The published document defines the Code as “a set of global principles of good practice in the foreign exchange market“. The Code reinforces six main principals, which are expected to apply to all forex market participants, including retail foreign exchange brokers and electronic trading platforms. These are: ethics, governance, information sharing, execution, risk management and compliance, and confirmation and settlement. The Code will be voluntarily adhered by market participants, rather than imposing legal or regulatory obligations on its own or being a supplement to local laws. The BIS noted that for some, it might take take to fully adopt the principles of the Code into their internal practices.

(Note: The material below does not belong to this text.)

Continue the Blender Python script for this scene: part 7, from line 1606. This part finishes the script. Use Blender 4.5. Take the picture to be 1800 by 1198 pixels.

“The motivation for this work derives from the desire to promote integrity and restore confidence in the wholesale foreign exchange market (FX market) in light of the recent cases of misconduct,” the document read.

The second phase, or the complete Code, will be release in May 2017, but it will evolve and be changed over time to reflect the evolving nature of the forex market itself.  It is being developed by central banks and market participants from 16 jurisdictions.

“In a globalised world, the foreign exchange market is one of the most vital parts of the financial plumbing,” said Guy, chairman of the Foreign Exchange Working Group (FXWG). “One of the guiding principles underpinning our work is that the Code should promote a robust, fair, liquid, open, and transparent market,” he added.

The FXWG was set up in July last year and includes as members the central banks of Australia, Brazil, Canada, China, France, Hong Kong, India, Japan, Korea, Mexico, Singapore, Sweden, Switzerland, the UK, the Federal Reserve Bank of New York, and the European Central Bank (ECB).

We expect market participants will evolve their practices to be consistent with the principles contained in the Global Code in order to promote a robust, fair, liquid, open, and transparent market underpinned by high ethical standards, members of the Economic Consultative Committee (ECC) and the Global Economy Meeting (GEM), said in a statement, published on the BIS website.

Meanwhile, the UK’s Financial Conduct Authority (FCA) issued on Thursday a notice on the matter, referring to the Code as “a significant milestone”, since “it represents a key step in the development of principles governing trading practices in forex markets worldwide”.

Switzerland-based BIS, set up in 1930, is the world’s oldest international financial organization, with 60 member central banks, representing countries from around the world that together make up about 95% of world GDP.